From the archives of The Times of India 2010

Orders Release Of 16 Inmates

Dhananjay Mahapatra | TNN

New Delhi: Holding that India lay great store in right to life, the SC on Monday ordered the government to immediately release 16 Pakistani prisoners who had completed their jail terms despite the Centre’s argument that it was waiting for Islamabad to let off a similar number of Indian prisoners.

Commenting adversely on UPA’s decision to put on hold the release of 16 Pakistanis even though they had completed their prison term in various state jails, a bench comprising Justices Markandey Katju and R M Lodha said right to life had primacy in a country governed by rule of law and was not dependent on another country’s action. It refused to accept Centre’s stand that exchange of prisoners was a diplomatic process that required cooperation at both ends.

“Under the Constitution, detention even for a second beyond the permitted period of sentence is illegal. Now you (Centre) are putting a condition that until they return a similar number of prisoners we cannot send them back. If Pakistan does not do something right, does that mean we should also follow them,” the bench said. A petition filed by J&K Panthers Party chief Bhim Singh and advocate B S Billowriya had alleged that over 30 Pakistanis were illegally detained in prisons in Agra, Jodhpur, Naini, Sangrur, Varanasi and Tihar despite completion of their sentences.

The 16 persons ordered to be released on Monday are Mohammad Ajmal, Mehrban Sathi, Mohammad Nawaz, Sajad Ali Jat, Shabir Ahmed, Shahzad Gul, Shahid Mehmood, Qudrat Ullah, Mohammad Farooq Raja, Dawood Ahmed Mughal, Faiz Ali, Mohammad Usman Shiksh, Zarar Baloch, Shahid Latief, Suhail Ahmed Kataria and Sher Khan. They have already been provided travel documents by Pakistan.

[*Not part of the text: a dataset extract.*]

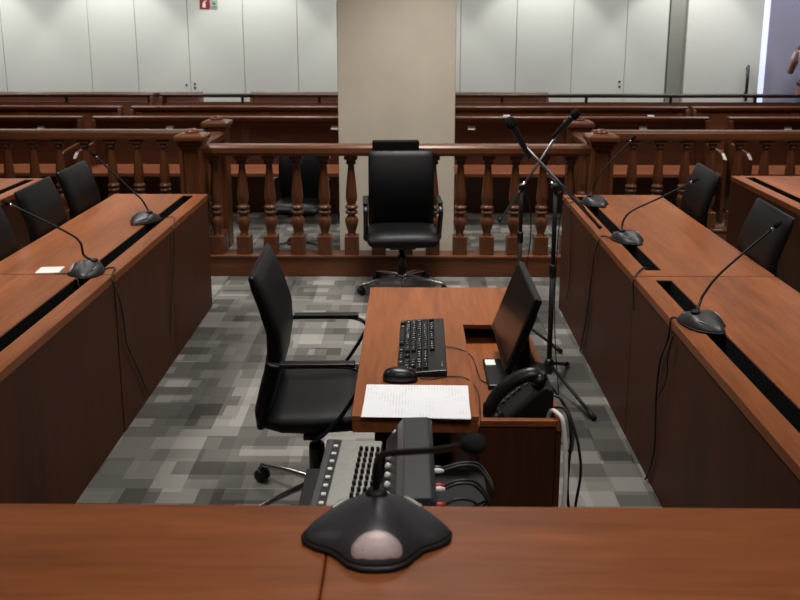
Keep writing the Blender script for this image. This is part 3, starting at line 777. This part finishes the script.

Petitioner Bhim Singh requested the bench to order expeditious completion of trial of rest of the Pakistani prisoners even as Centre informed the court that it had extended consular access to Pakistani high commission officials for establishing the identity of the prisoners. It invited a strong rebuke from Justice Katju, who said, “It’s easy to say complete trial within one year but you must understand our problem. In India there is great shortage of judges. We are performing under great pressure.”